- _RECORDS TO PROCESS_:

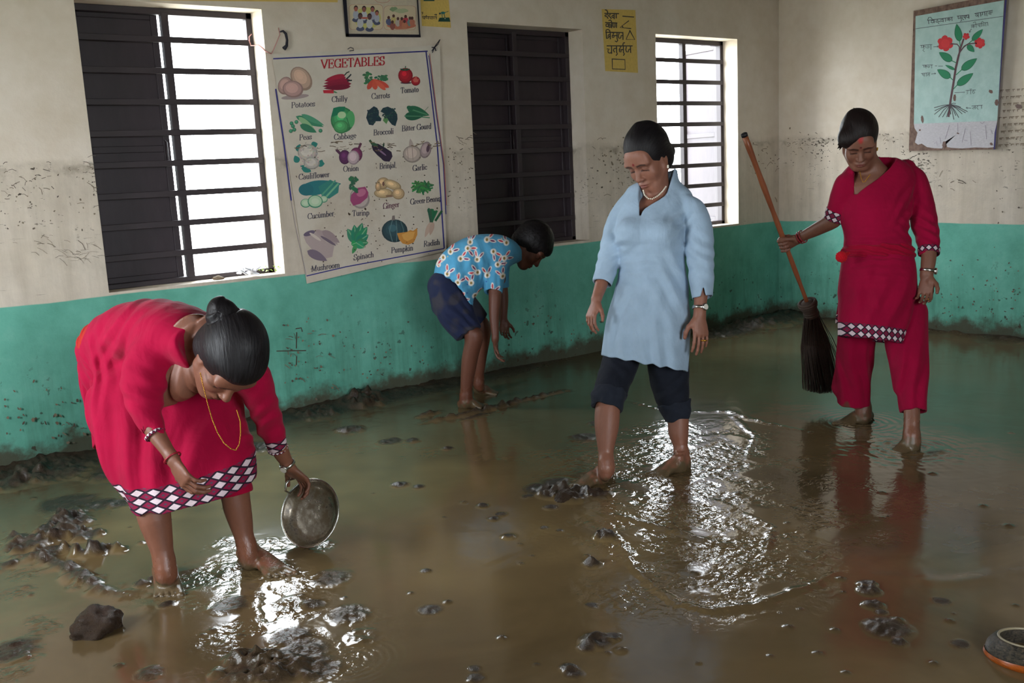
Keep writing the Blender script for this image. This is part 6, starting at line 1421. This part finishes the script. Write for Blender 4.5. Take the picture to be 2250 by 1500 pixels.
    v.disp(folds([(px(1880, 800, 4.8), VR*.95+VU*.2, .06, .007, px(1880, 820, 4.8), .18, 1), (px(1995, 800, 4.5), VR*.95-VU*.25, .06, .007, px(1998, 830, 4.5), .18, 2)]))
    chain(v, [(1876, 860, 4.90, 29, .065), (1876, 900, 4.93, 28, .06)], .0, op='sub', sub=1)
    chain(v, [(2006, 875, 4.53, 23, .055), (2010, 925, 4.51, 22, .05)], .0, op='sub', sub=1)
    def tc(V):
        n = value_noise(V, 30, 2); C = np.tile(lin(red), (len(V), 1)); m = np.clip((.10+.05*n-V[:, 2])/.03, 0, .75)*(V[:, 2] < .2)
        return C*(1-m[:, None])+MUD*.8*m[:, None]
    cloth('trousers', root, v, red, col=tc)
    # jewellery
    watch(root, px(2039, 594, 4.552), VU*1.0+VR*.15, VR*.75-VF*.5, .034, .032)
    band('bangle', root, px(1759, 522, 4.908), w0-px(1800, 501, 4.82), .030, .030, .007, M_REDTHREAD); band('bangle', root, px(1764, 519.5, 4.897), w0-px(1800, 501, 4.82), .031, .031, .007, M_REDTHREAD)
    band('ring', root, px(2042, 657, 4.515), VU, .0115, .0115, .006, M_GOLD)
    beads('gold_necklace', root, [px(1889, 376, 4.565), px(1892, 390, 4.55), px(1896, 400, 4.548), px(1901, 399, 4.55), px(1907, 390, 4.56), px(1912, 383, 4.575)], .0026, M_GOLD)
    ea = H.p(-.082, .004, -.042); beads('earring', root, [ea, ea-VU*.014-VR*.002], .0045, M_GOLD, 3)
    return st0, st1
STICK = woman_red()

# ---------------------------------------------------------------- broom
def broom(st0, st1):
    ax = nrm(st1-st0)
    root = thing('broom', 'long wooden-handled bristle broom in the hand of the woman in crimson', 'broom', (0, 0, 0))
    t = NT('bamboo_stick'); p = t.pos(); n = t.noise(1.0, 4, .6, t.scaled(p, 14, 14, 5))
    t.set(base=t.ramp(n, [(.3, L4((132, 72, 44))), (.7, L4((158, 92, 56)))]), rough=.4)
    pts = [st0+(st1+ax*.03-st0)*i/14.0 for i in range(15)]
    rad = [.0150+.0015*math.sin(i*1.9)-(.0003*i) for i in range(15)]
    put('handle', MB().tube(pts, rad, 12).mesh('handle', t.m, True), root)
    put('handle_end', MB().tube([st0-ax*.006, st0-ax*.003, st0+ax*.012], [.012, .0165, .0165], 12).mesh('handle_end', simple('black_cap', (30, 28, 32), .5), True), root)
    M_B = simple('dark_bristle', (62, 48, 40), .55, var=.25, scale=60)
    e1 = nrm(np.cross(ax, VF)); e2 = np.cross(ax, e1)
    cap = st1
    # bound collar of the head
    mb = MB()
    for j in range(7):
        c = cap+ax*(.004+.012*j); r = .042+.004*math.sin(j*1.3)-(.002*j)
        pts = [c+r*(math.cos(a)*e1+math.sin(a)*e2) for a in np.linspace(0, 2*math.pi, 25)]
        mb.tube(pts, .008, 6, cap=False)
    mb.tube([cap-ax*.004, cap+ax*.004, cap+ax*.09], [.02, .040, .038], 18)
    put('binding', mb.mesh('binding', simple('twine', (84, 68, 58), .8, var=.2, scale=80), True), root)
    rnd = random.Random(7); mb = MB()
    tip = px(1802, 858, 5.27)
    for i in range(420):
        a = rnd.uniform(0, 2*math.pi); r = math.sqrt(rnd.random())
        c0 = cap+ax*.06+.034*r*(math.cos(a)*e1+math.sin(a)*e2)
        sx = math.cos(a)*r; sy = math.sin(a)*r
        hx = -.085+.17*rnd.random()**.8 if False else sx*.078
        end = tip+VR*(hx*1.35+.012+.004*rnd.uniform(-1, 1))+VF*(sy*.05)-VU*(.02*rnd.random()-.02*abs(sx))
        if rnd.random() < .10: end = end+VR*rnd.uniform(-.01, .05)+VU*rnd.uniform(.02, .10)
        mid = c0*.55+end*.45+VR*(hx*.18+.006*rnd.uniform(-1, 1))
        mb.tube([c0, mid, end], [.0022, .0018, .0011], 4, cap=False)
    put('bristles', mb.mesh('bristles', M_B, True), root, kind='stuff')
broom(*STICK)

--

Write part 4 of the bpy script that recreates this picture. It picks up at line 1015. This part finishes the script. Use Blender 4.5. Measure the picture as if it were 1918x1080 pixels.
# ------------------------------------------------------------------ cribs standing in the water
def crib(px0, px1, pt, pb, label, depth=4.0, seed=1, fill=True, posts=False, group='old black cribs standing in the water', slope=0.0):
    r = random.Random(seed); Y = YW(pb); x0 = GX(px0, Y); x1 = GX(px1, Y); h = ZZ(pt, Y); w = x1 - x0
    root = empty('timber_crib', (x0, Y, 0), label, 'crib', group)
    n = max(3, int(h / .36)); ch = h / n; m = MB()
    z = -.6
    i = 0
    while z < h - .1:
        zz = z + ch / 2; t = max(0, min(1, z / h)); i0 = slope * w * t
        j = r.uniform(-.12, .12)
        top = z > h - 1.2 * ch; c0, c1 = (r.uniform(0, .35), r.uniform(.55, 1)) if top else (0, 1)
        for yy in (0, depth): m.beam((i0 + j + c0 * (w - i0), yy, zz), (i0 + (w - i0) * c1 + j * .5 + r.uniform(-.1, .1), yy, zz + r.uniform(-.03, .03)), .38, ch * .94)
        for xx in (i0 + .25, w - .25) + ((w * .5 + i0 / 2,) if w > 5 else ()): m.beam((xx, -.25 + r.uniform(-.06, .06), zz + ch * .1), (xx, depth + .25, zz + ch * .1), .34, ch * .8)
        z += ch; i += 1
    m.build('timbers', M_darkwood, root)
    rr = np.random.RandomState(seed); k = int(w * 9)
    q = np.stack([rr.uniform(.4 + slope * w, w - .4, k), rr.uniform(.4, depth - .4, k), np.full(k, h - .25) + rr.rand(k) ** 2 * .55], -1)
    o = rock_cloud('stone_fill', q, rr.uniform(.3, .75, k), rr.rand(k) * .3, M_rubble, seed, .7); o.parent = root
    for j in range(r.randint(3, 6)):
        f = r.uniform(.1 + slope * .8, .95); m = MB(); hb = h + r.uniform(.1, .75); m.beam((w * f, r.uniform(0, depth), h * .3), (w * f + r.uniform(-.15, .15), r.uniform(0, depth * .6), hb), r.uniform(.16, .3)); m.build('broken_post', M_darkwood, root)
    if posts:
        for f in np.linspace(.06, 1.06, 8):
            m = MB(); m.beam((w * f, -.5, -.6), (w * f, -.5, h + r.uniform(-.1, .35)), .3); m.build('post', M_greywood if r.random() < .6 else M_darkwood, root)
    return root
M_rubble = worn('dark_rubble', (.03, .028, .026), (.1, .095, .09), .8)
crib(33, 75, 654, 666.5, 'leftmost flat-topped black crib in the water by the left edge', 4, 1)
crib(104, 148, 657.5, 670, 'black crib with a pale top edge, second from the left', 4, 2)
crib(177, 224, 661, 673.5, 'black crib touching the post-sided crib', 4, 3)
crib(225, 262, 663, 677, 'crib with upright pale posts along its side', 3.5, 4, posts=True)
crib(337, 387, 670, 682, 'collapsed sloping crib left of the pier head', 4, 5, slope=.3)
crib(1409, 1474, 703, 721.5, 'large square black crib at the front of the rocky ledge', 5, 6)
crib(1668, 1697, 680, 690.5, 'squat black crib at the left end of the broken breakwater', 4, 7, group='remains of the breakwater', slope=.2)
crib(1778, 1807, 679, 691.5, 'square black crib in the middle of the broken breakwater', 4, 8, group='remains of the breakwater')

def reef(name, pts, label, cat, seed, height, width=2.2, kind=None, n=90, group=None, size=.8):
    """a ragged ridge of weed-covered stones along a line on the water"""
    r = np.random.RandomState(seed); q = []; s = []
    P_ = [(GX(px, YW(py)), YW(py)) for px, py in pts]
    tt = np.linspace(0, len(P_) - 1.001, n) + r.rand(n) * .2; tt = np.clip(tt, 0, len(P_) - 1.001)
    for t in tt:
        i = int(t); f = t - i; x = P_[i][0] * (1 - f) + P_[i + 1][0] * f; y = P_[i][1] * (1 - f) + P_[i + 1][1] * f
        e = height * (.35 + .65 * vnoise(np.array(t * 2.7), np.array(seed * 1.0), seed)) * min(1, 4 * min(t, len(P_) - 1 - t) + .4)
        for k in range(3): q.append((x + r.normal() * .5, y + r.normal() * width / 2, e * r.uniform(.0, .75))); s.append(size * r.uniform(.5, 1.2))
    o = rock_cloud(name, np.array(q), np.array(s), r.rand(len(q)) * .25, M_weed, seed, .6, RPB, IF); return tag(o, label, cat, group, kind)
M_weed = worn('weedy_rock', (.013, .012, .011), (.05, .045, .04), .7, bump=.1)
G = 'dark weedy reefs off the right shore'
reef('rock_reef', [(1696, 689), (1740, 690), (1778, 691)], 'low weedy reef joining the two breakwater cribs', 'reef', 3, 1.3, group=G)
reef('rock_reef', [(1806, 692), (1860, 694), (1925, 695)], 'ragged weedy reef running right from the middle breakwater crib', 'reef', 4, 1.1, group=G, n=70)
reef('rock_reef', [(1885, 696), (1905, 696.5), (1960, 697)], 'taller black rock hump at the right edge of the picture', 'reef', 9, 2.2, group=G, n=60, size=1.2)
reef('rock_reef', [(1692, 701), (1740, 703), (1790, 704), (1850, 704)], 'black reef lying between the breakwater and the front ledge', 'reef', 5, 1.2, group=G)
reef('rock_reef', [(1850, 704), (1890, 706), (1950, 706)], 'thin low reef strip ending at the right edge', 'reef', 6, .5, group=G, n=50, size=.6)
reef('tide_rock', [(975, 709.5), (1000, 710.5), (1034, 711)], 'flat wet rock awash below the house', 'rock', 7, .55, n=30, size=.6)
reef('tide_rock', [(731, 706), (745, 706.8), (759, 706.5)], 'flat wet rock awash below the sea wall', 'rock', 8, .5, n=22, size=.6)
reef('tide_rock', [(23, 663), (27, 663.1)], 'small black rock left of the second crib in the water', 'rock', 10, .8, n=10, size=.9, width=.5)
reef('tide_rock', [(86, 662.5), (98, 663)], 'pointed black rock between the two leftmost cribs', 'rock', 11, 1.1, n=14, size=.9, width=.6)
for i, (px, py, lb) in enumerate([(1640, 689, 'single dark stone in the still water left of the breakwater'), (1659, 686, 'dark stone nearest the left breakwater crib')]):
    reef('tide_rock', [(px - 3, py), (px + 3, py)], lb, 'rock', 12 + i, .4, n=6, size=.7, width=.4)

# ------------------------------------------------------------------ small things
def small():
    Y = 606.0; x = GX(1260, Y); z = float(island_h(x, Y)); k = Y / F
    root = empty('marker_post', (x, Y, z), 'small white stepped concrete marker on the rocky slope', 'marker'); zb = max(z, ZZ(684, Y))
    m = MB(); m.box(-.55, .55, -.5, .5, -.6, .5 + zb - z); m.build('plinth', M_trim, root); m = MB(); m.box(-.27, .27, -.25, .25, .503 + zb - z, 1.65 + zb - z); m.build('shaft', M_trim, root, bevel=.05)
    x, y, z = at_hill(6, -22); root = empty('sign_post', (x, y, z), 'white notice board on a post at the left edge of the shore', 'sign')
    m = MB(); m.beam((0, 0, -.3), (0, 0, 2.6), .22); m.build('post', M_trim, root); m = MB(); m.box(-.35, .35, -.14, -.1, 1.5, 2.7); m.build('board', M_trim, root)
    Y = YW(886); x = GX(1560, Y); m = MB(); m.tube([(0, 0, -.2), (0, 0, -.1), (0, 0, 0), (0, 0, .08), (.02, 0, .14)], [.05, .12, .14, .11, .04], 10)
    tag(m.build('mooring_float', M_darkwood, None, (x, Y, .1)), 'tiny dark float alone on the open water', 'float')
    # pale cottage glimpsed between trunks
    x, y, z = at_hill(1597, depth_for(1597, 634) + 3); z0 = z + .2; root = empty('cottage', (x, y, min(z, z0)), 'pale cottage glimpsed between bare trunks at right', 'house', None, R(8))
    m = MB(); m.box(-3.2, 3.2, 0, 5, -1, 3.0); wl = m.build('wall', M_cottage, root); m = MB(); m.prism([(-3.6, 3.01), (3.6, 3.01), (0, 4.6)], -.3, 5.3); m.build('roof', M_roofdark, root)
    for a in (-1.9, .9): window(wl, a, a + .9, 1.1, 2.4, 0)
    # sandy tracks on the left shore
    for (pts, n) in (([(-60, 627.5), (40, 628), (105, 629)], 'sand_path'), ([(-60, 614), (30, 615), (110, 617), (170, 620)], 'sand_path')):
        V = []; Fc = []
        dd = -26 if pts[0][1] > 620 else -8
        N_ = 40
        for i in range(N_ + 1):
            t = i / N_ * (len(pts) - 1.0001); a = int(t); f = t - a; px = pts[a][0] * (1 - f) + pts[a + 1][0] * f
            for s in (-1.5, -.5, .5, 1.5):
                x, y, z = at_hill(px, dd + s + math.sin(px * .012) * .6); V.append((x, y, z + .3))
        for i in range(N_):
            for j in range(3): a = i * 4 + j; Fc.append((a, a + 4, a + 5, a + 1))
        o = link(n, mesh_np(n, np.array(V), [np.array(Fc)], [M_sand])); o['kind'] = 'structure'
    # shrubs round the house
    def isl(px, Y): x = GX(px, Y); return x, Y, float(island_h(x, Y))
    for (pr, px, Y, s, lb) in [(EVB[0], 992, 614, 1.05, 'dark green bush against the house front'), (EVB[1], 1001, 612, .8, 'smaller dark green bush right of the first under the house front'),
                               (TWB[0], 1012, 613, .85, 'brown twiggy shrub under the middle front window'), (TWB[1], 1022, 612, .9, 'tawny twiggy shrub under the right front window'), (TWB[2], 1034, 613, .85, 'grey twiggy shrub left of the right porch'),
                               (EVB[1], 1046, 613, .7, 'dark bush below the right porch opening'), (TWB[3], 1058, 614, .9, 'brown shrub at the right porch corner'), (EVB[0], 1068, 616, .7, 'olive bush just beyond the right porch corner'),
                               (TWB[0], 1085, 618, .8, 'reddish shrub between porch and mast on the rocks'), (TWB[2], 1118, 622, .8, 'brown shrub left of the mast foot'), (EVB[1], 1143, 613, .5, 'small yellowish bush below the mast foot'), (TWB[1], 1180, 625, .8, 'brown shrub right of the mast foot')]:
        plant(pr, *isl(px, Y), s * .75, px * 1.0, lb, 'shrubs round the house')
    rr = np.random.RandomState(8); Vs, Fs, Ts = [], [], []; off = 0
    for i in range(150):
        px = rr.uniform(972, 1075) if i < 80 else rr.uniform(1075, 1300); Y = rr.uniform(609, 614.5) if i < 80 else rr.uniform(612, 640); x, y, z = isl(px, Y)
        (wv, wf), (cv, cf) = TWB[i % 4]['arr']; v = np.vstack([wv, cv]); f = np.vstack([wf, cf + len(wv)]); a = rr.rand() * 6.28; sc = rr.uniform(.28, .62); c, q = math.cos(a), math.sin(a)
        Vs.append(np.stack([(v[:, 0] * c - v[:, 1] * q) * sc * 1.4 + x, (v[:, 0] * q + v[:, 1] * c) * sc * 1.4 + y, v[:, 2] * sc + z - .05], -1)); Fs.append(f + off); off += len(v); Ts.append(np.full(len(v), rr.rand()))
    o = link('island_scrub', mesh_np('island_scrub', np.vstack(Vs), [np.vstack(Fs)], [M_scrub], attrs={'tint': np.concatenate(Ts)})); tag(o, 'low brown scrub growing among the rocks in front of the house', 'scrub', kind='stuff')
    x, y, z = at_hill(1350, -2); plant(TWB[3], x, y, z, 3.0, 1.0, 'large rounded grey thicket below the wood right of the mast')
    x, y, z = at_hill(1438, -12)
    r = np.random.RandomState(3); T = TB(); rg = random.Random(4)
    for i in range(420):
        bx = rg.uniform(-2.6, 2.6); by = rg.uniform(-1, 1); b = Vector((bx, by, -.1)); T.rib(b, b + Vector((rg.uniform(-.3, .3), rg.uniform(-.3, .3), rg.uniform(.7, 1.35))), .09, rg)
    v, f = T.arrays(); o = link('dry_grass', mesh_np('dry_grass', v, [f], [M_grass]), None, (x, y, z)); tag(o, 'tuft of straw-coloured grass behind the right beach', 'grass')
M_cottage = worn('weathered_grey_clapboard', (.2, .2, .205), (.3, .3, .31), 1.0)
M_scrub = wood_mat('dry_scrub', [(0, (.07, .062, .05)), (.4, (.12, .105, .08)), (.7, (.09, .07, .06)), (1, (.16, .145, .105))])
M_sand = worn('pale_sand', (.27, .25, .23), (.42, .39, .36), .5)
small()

- _WHAT THE TASK ASKS_:
Of all the entries above, repeat only the lines from the line that has "Keep writing the" to the line that has "STICK = woman_red()", both lines included, exactly.

- _FULL RESPONSE_:
Keep writing the Blender script for this image. This is part 6, starting at line 1421. This part finishes the script. Write for Blender 4.5. Take the picture to be 2250 by 1500 pixels.
    v.disp(folds([(px(1880, 800, 4.8), VR*.95+VU*.2, .06, .007, px(1880, 820, 4.8), .18, 1), (px(1995, 800, 4.5), VR*.95-VU*.25, .06, .007, px(1998, 830, 4.5), .18, 2)]))
    chain(v, [(1876, 860, 4.90, 29, .065), (1876, 900, 4.93, 28, .06)], .0, op='sub', sub=1)
    chain(v, [(2006, 875, 4.53, 23, .055), (2010, 925, 4.51, 22, .05)], .0, op='sub', sub=1)
    def tc(V):
        n = value_noise(V, 30, 2); C = np.tile(lin(red), (len(V), 1)); m = np.clip((.10+.05*n-V[:, 2])/.03, 0, .75)*(V[:, 2] < .2)
        return C*(1-m[:, None])+MUD*.8*m[:, None]
    cloth('trousers', root, v, red, col=tc)
    # jewellery
    watch(root, px(2039, 594, 4.552), VU*1.0+VR*.15, VR*.75-VF*.5, .034, .032)
    band('bangle', root, px(1759, 522, 4.908), w0-px(1800, 501, 4.82), .030, .030, .007, M_REDTHREAD); band('bangle', root, px(1764, 519.5, 4.897), w0-px(1800, 501, 4.82), .031, .031, .007, M_REDTHREAD)
    band('ring', root, px(2042, 657, 4.515), VU, .0115, .0115, .006, M_GOLD)
    beads('gold_necklace', root, [px(1889, 376, 4.565), px(1892, 390, 4.55), px(1896, 400, 4.548), px(1901, 399, 4.55), px(1907, 390, 4.56), px(1912, 383, 4.575)], .0026, M_GOLD)
    ea = H.p(-.082, .004, -.042); beads('earring', root, [ea, ea-VU*.014-VR*.002], .0045, M_GOLD, 3)
    return st0, st1
STICK = woman_red()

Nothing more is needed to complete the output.